One opponent of the plan tweeted a reminder of the 2008 YouTube blackout caused by Pakistan’s censorship of the popular video-sharing website.
Consider this as Pakistan plans censorship: In 2008, Pakistan’s attempt to block YouTube resulted in a two hour worldwide YouTube blackout.
Others refer to its implications for coverage of the ongoing conflict in Balochistan, the largest of Pakistan’s four provinces and home to the Baloch ethnic group:
Dear urban rats, Internet censorship is Pakistan army’s brainchild, not against your NGOs but against LUBP, PB, Al Ufaq, Baloch websites.
Still others are promoting an online petition against the proposed censorship measures.
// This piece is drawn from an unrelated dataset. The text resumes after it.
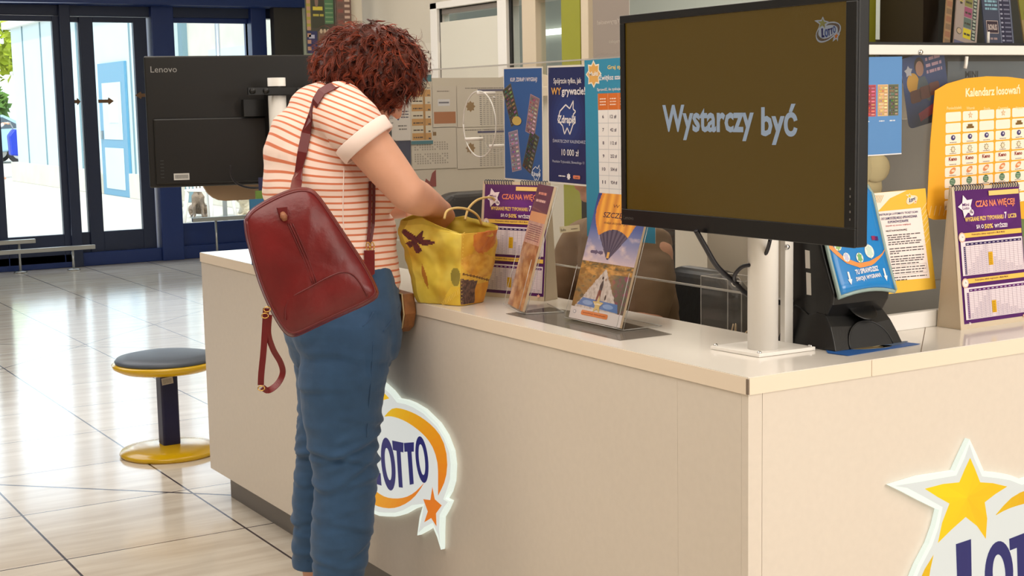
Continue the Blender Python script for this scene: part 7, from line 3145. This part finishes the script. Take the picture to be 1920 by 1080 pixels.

No news yet on whether anyone has answered the ads, but at least one qualified company actively rejects the invitation. San Diego based Websense, a web-filtering specialist, issued a statement opposing the request for proposals:
Websense will not submit a response to this request for proposal (RFP), and we call on other technology providers to also do the right thing for the citizens of Pakistan and refuse to submit a proposal for this contract. Broad government censorship of citizen access to the internet is morally wrong. We further believe that any company whose products are currently being used for government-imposed censorship should remove their technology so that it is not used in this way by oppressive governments.
Websense will work with the GNI and other interested parties to continue to pressure our peers to not only refuse this RFP, but to adopt general policies so that they will also refuse to support government-imposed censorship of the internet in the future.